21 DECEMBER 1974, Page 17

Gardening

Deciduous hedges Denis Wood

For anyone with perception and a little patience, living hedges make the finest fences. They are varied, always interesting to look at and, if properly cated for, much longer lasting than fences made of wood, iron, wire and now, lamentably, plastic.

The early winter is the best time in which to put in deciduous plants for hedges. Transpiration will have practically stopped when the leaves turn colour or drop off, while the soil temperature is still high enough for the roots to make organic contact with the soil and begin to grow. Before beginning to plant a hedge, it is Well to recognise that the plants in it will be living in unnatural conditions — much closer together than they would be in nature and, therefore, competing vigorously with each other for water and nutrients. It is important then to give the plants as good a start as possible by digging a generous trench, breaking up the bottom to assist drainage, spreading a layer of animal manure or garden compost, covering this again with soil before putting in the plants and refilling the trench with good top soil. In subsequent years watering and mulching will make a great difference to the speed of development and ultimate success of the hedge.
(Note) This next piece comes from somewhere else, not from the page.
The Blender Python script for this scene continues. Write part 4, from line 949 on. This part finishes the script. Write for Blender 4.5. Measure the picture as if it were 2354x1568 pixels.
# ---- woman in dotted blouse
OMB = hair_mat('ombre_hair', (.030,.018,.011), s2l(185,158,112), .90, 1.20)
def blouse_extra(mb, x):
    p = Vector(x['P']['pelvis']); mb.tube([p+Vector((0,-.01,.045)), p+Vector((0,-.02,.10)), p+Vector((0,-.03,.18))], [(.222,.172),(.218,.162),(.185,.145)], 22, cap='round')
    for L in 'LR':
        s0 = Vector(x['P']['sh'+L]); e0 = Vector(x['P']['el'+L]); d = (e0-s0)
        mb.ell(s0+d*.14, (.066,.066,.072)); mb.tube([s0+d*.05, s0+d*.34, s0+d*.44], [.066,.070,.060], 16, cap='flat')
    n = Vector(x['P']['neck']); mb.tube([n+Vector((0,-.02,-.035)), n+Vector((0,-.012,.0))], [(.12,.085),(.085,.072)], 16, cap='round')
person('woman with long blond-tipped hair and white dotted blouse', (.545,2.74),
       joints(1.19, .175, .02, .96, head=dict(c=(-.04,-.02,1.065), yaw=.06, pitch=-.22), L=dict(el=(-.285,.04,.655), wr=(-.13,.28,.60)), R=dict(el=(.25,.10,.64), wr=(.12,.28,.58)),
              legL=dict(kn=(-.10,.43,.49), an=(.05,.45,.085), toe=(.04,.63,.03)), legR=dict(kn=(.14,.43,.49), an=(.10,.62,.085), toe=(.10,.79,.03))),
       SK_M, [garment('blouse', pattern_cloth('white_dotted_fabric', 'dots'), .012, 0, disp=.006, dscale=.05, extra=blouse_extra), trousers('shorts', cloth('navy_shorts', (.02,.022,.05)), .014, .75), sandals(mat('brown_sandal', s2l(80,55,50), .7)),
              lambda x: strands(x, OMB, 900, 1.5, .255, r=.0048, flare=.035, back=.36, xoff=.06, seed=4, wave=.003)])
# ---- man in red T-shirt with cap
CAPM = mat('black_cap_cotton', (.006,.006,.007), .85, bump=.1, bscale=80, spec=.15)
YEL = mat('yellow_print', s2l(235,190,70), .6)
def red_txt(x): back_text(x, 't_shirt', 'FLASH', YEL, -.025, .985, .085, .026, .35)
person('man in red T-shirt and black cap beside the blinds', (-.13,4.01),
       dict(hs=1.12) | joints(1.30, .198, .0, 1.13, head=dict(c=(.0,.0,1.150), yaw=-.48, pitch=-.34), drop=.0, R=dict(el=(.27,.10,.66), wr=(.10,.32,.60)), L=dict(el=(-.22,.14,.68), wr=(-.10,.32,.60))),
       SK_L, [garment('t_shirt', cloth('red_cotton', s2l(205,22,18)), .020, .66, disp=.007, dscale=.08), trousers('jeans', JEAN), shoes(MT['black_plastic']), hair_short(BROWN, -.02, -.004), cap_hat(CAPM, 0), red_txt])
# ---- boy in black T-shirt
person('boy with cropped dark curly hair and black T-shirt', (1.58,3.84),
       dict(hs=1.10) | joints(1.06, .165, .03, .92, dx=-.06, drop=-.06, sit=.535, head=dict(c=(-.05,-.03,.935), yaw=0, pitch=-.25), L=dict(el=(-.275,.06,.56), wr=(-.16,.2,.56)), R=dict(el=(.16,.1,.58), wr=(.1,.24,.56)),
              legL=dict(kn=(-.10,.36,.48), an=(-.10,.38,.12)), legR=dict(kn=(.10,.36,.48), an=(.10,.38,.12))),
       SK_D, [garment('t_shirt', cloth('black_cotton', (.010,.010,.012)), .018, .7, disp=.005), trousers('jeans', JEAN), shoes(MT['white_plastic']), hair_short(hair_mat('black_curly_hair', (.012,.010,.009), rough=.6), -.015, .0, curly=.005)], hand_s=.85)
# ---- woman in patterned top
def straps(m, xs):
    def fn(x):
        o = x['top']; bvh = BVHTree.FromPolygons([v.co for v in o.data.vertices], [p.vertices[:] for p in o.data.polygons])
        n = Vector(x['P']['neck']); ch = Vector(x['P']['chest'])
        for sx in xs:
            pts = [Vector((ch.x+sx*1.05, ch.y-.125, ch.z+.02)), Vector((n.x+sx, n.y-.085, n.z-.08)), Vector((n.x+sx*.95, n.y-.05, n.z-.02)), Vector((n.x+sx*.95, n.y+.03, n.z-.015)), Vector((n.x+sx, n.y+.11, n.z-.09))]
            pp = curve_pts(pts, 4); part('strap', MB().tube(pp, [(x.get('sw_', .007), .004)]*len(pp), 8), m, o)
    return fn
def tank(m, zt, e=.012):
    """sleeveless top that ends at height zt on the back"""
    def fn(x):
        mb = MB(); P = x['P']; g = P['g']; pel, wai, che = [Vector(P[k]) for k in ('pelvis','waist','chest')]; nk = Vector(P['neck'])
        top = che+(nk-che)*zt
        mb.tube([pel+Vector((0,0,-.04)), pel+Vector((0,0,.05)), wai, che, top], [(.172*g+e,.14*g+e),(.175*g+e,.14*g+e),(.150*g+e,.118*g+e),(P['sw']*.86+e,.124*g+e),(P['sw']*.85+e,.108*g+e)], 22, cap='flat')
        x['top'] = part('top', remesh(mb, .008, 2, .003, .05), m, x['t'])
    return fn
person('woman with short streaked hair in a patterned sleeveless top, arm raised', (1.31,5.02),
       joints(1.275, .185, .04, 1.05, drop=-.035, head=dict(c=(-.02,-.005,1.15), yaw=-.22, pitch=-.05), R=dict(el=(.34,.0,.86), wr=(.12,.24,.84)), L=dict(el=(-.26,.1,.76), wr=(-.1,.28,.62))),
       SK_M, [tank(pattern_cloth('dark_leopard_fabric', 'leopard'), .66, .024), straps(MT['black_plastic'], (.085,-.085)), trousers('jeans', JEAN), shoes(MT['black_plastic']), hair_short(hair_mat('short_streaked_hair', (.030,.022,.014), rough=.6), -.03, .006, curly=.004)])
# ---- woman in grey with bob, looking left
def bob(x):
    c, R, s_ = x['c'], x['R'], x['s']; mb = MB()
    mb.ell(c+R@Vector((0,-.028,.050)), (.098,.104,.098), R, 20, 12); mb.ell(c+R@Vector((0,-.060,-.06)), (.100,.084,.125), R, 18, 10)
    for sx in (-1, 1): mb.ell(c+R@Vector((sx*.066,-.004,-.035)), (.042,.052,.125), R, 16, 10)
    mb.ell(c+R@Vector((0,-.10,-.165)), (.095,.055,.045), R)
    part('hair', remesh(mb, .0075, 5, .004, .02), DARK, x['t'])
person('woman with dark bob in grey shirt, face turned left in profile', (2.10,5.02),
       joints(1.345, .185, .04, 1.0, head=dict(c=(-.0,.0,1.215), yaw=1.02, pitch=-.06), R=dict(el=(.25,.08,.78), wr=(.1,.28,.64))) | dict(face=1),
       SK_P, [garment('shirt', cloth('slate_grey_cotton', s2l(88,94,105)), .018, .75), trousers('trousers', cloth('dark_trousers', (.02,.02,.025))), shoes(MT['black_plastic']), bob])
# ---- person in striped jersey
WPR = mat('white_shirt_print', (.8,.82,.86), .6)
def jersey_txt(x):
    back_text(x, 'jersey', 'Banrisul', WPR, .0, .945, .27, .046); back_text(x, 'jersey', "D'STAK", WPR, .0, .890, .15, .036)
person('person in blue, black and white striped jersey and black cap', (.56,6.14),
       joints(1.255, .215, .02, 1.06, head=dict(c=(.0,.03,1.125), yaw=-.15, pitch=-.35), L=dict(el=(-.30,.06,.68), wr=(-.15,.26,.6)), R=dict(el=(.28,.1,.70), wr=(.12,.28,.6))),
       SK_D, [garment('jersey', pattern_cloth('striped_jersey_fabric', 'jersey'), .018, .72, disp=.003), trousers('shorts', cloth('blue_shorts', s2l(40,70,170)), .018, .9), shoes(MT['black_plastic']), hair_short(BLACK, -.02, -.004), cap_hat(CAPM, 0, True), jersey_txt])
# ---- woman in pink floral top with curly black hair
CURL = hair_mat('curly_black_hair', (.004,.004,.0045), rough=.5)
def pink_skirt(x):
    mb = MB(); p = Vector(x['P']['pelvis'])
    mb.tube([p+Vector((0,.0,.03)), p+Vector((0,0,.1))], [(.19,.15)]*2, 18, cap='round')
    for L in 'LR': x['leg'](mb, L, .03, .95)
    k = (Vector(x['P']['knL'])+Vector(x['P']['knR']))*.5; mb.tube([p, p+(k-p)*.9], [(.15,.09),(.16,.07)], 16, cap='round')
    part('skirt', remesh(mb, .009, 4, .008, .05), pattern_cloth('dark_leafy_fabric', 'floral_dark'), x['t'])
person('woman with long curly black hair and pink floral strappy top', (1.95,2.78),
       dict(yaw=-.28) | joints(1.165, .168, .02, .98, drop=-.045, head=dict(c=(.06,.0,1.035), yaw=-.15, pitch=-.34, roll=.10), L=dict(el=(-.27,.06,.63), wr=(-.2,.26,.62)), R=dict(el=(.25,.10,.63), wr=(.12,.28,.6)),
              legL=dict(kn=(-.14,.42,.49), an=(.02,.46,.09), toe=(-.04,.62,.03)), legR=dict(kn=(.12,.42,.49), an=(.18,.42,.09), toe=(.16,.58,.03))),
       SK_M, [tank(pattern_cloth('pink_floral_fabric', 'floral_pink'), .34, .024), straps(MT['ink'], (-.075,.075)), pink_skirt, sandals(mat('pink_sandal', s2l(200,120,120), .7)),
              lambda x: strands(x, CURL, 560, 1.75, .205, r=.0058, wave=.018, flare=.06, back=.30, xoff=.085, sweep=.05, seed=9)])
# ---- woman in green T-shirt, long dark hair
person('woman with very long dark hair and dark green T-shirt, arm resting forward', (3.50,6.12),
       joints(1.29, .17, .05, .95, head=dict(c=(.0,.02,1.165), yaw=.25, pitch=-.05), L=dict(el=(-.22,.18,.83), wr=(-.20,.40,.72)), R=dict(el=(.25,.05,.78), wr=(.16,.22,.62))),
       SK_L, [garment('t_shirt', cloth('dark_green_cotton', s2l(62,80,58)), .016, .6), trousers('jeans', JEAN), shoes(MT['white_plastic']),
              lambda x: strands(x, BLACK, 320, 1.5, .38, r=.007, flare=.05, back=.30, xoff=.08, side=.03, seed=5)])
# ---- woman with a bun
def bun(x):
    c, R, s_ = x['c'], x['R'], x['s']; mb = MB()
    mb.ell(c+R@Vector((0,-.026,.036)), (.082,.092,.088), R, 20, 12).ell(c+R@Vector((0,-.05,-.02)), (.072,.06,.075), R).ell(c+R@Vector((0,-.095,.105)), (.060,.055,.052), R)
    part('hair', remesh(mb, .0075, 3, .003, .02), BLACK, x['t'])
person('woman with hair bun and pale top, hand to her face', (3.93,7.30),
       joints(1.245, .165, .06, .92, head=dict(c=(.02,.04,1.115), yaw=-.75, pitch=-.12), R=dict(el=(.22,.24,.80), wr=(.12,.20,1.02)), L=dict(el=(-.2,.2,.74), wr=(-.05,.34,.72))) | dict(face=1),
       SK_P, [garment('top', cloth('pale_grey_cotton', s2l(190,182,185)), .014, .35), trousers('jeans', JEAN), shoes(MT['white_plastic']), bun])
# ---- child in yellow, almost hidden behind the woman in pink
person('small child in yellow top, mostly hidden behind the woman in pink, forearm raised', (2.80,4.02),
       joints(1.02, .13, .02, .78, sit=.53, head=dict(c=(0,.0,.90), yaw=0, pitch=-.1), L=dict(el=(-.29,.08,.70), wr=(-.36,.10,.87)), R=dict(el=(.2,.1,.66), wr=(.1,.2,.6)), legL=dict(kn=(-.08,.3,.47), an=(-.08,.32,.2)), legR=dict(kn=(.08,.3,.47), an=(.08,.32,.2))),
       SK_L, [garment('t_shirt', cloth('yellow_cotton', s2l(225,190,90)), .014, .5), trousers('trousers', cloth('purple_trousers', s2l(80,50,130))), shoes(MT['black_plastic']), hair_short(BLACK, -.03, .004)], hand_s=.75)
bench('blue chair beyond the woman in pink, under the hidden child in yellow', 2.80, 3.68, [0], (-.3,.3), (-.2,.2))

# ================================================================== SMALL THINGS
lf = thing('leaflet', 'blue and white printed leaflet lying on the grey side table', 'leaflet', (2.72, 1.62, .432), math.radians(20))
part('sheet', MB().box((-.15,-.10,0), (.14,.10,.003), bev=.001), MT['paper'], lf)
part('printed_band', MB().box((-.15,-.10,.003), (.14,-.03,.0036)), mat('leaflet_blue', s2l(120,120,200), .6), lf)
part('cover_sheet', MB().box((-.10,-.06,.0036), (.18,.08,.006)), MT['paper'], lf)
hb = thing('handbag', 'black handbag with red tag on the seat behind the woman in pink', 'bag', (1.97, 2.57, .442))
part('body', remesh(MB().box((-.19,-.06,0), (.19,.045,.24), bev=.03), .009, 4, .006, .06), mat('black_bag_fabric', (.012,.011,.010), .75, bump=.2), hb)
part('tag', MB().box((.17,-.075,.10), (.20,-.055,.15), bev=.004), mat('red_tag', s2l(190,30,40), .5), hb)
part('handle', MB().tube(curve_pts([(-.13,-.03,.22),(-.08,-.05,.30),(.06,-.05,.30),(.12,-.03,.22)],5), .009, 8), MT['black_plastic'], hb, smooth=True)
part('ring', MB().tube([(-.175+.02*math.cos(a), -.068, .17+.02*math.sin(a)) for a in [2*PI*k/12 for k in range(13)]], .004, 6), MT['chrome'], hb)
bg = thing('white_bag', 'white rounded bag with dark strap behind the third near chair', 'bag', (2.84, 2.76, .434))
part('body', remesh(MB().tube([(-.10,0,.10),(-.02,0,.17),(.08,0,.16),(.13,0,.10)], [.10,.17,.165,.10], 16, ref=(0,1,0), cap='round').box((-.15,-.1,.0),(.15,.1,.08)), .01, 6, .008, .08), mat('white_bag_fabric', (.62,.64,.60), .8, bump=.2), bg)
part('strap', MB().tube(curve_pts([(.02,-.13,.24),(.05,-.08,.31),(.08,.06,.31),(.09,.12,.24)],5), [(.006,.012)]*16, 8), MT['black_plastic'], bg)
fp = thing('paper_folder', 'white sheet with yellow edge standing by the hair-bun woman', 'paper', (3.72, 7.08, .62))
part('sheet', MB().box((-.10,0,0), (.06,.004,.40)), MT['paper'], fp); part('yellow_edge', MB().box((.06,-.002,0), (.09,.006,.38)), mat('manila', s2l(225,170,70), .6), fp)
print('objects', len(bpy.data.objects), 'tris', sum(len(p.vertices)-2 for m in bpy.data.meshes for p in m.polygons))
Almost any shrub or small tree can be planted in a line to make what I would call a fancy hedge, exotics such as forsythia, berberis, cotoneaster, even lilacs and, too often, malapert hybrid polyantha roses — and abroad in warm climates, hibiscus and oleanders. There is a legitimate and acceptable case for making hedges of fuchsia and escalionia in maritime districts, but for practical purposes, there is a hard core of three to make what I would call warrantable firm deciduous hedges, beech, hornbeam and hawthorn.

Beech and hornbeam have the advantage that they retain their russet leaves during the winter and provide a solid visual barrier for practically the whole year. They are planted eighteen inches apart in a double row alternated ('staggered'). They have not the toughness of hawthorn for a boundary but make attractive interior hedges to form partitions inside a garden, and, can be clipped as tightly and geometrically as a yew (which, with holly, being evergreen is outside our purview today). Hawthorns or quicks as they are known, when used for hedging are planted one foot apart in a single row. When first. planted the apprentice hedge will look thin and spindly as if it would never come to anything but, after two years, the making of a first-class boundary hedge will be evident, to outsiders daunting with thorns, twiggy, closely inter-textured, a home for the nests of singing birds, and attractive at all times — even under close clipping a hawthorn hedge usually manages to produce a few May blossoms at its sides.
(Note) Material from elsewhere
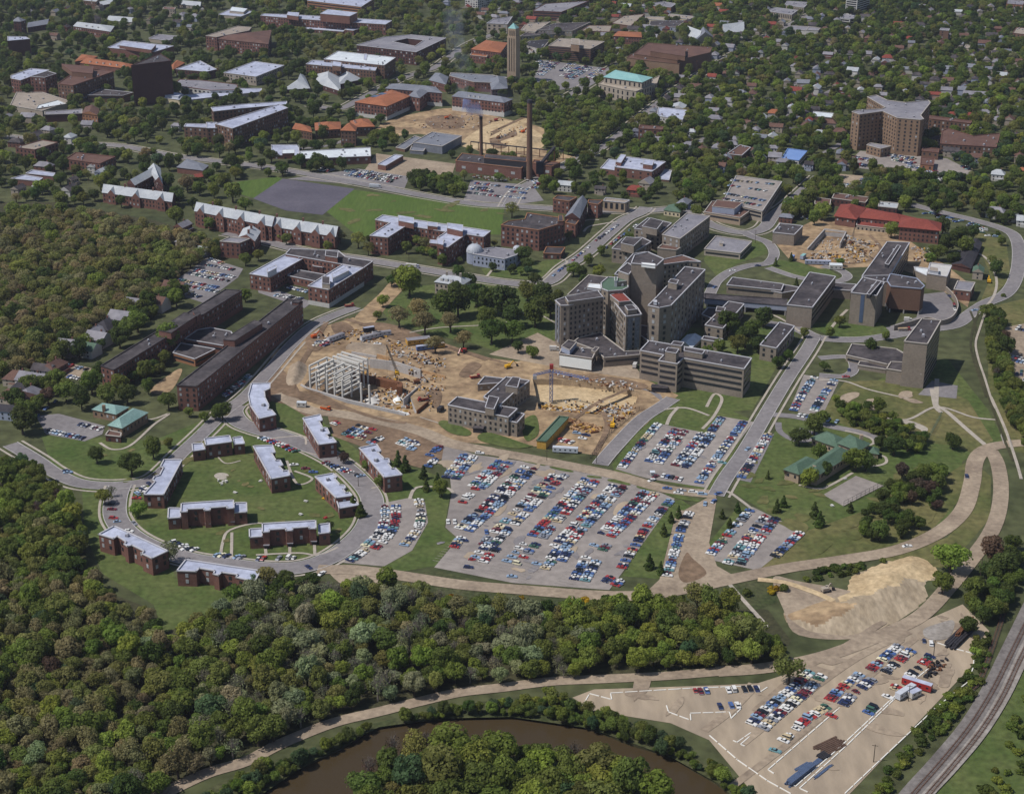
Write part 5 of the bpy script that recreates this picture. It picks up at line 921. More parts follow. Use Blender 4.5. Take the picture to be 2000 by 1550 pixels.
row("m 1160,760 1330,800",'sandy pit yard',False,.8,rel=80); row("m 1300,715 1450,745",'sandy pit yard',True,.75,rel=5); row("n 380,330 520,340",'construction yard',True,.8,rel=60); row("n 1050,320 1200,350",'construction yard',False,.6,rel=20); row("n 1370,320 1450,325",'construction yard',False,.8,rel=80)
for s_ in ("a2 205,480 330,490","a2 150,520 340,535"): row(s_,'far car park',True,.85,rel=80)
for s_ in ("a2 340,490 210,590","a2 260,490 160,540","a2 600,530 440,620","a2 560,520 400,600","a2 700,540 580,620","a2 470,500 400,560"): row(s_,'far car park',True,.9)
for s_ in ("a1 700,1330 1110,1390","a1 720,1360 1080,1420","a1 760,1340 900,1350","a1 500,1320 600,1340"): row(s_,'roadside car park',True,.75)
for s_ in ("k 490,1260 820,1300","k 430,1310 700,1350","k 440,1340 720,1380","k 480,1400 880,1450","k 920,1310 1210,1345","k 920,1370 1210,1400","k 900,1440 1180,1470","k 1270,1210 1360,1280","k 1230,1320 1350,1320"): row(s_,'power station car park',False,.9)
for s_ in ("a3 600,1220 840,1260","a3 650,1280 780,1300","a3 950,1215 1150,1250","a3 960,1240 1140,1280","a3 1090,1300 1280,1320","a3 1100,1350 1200,1370","a3 530,1440 640,1450","a3 720,1430 780,1400","a3 1450,1240 1600,1250","a3 1540,1300 1600,1330","a3 1280,1340 1340,1420"): row(s_,'infirmary car park',True,.85)
row("a3 640,960 590,1100",'infirmary car park',False,.9); row("b3 1240,115 1600,210 1750,300",'curving dirt road',True,.5,rel=70); row("b3 150,110 200,130",'curving dirt road',True,.8); row("b3 270,150 330,160",'curving dirt road',False,.9)
for s_ in ("b3 1950,1010 2060,1030","b3 1900,1250 2050,1280","b3 1880,1350 2040,1370","b3 1870,1420 2060,1440"): row(s_,'right-edge car park',True,.8)
# cars on the roof deck of the parking structure
ps=[o for o in BUILT if o.name.startswith('parking_structure')][0]; hps=hgt(1489,412,22)
ROOFCARS=[]
for (xa,ya,xb,yb) in ((1430,352,1515,360),(1425,362,1505,374),(1418,378,1495,392),(1415,388,1488,402)):
    a=Vector(P(xa,ya,hps)); b_=Vector(P(xb,yb,hps)); L=(b_-a).length; u=(b_-a)/L; k=0
    while k<L:
        if rng.random()<.75: ROOFCARS.append((a.x+u.x*k,a.y+u.y*k,math.atan2(u.y,u.x)+R(80),hps-.4))
        k+=2.9
# moving cars and road parked, label by hand
HAND=[(1460,876,'light blue',58,'driving up the diagonal road'),(1403,963,'blue',35,'first in the queue at the dirt junction'),(1394,978,'blue',60,'waiting just below the junction corner'),(1377,983,'light blue',80,'waiting on the left of the junction'),(1303,953,'blue',-12,'leftmost in the queue before the junction'),(1331,957,'grey',-12,'second in the queue before the junction'),(1325,962,'white',-12,'in the near lane of the junction queue'),(1354,960,'white',-12,'third in the junction queue'),(1372,964,'light blue',-10,'last before the junction corner'),
 (1772,1066,'white',12,'driving on the haul road beside the scrub'),(1888,929,'navy',80,'driving on the haul road near the hairpin'),(131,919,'navy',-15,'parked on the curve left of the lawn, darker of two'),(133,922,'light blue',10,'parked on the curve left of the lawn'),(262,1021,'grey',-55,'driving down the loop road'),(252,1036,'white',-20,'beside the loop road above the leftmost apartments'),(219,994,'maroon',-5,'parked nearest the top of the left kerb'),(216,983,'black',-5,'parked above the red cars on the left kerb'),(222,1011,'red',-10,'parked on the left kerb, lower red one'),(229,1018,'light blue',15,'parked at the bottom of the left kerb'),
 (574,907,'white',10,'standing on the inner loop road'),(597,914,'maroon',-5,'standing on the inner road behind a white car'),(612,921,'blue',-5,'standing on the inner road ahead of a maroon car'),(875,1018,'white',95,'alone at the left edge of the main car park, left of a pair'),(888,1018,'white',95,'alone at the left edge of the main car park, right of a pair'),(950,1038,'blue',95,'alone between two rows in the main car park'),(891,1067,'white',0,'in a pair at the lower left of the main car park'),(915,1107,'navy',-10,'lowest left in the main car park'),(939,1099,'light blue',-10,'lower left of the main car park, right of a red one'),(922,1092,'red',-10,'lower left of the main car park'),(905,1055,'navy',-10,'just outside the left edge of the main car park'),(950,1068,'black',-10,'upper of a loose pair, lower main car park'),(966,1072,'cream',-10,'right of a black car, lower main car park'),(1000,1125,'light blue',-10,'alone at the bottom edge of the main car park'),
 (937,884,'white',-8,'beside the grass island at the top of the main car park'),(603,1107,'navy',-50,'parked at the end of the loop road by the woods'),(629,1119,'white',60,'parked on the dirt verge above the woods'),(275,960,'white',5,'parked left of the lengthwise apartment block'),(267,972,'orange' if 0 else 'red',-3,'parked below a white car by the lengthwise block'),(1273,937,'white',40,'turning out of the upper car park'),(1280,930,'maroon',45,'beside the small hut at the car park exit'),
 (1904,605,'light blue',20,'driving on the curve below the brick cottage'),(1658,722,'navy',80,'on the small drive loop'),(1652,735,'red',10,'at the foot of the small drive loop'),(1396,560,'blue',55,'on the ring drive near the covered walkway'),(1431,528,'white',10,'on the ring drive'),(1480,518,'navy',5,'on the far part of the ring drive')]
for px,py,c,a,wh in HAND: add_car(*P(px,py+2),R(a),wh,c)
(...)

In his very interesting book, Fieldwork in Local History (Faber), W. G. Hoskins gives a list of forty-nine trees and shrubs that may be found in English hedges and lanes, many of which have existed there for centuries. Hoskins cites some of the work of Dr Max Hooper of the Nature Conservancy which suggests that the age of a hedge can be approximately calculated by counting the number of species in a sample 50-100 yard length, on a basis of one species for each 100 years, thus a hedge with four species could be 400 years old and one with ten species may go back to pre-Conquest times. To return to Hoskins's forty-nine, our beech, hornbeam and hawthorn are, of course, included in this list from which we could also take two of the wild roses, R. arvensis and R canina to mix in with hawthorn hedges, and others also, to use for an outlying loose screen — such good native plants as the field maple, spindle, blackthorn, honeysuckle and that spendid and beautiful yeoman, the wayfaring tree.